Come 2014, the titans of Canada's financial sector will have to welcome a slew of new names to the family.

After years of stability during which there was little turnover at the top of the country's biggest financial institutions and regulators, suddenly there is a flurry of change that will put new faces at their helms.

The most recent departure was announced Tuesday when Julie Dickson, the head of the Office of the Superintendent of Financial Institutions, announced that she would not seek another term when her current one expires in summer 2014.

But the changeover is also prevalent on Bay Street, where both Bank of Nova Scotia and Toronto-Dominion Bank will soon get new chief executive officers, and Ontario Teachers' Pension Plan will replace retiring head Jim Leech.

Spread the net a little wider and you can rope in Canada Mortgage and Housing Corp., whose policies have a big effect on the banks.

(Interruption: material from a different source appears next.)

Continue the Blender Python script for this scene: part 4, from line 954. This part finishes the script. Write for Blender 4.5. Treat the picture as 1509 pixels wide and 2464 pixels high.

Chief executive officer Karen Kinsley recently announced in CMHC's annual report that she would step down, and the organization also just appointed Robert Kelly as its new chair.

In some cases, the turnover stems from fixed term lengths. Julie Dickson's, for instance, is seven years long, and she'd rather give up the post than commit to another term of the same length.

However the changing economic environment has also opened the floodgates for change. Coming out of the financial crisis, the last thing investors needed was extra uncertainty regarding who would navigate some of the country's biggest ships through the storm.

Today, the storm looks more like overcast skies with some sun peeking through, and that's provided enough stability to implement the changes.

Of course, that doesn't remove the uncertainty. The new head of OSFI will also have oversight of CMHC, and that puts a lot of power into his or her hands. Canada's banks have also basked in the spotlight for being so stable during the crisis, but at some point U.S. banks will start growing rapidly again, and no one knows how the new (or even the existing CEOs) will adapt.

Such uncertainty will no doubt raise speculation about what our financial sector will look like in a few years. But the truth is that no one really can know, in large part because the rules keep changing. Just look at the major reversal the federal government instituted on mortgage rules that changed how the banks do business.

So for now, let's wish the newcomers the best of luck. They just might need it.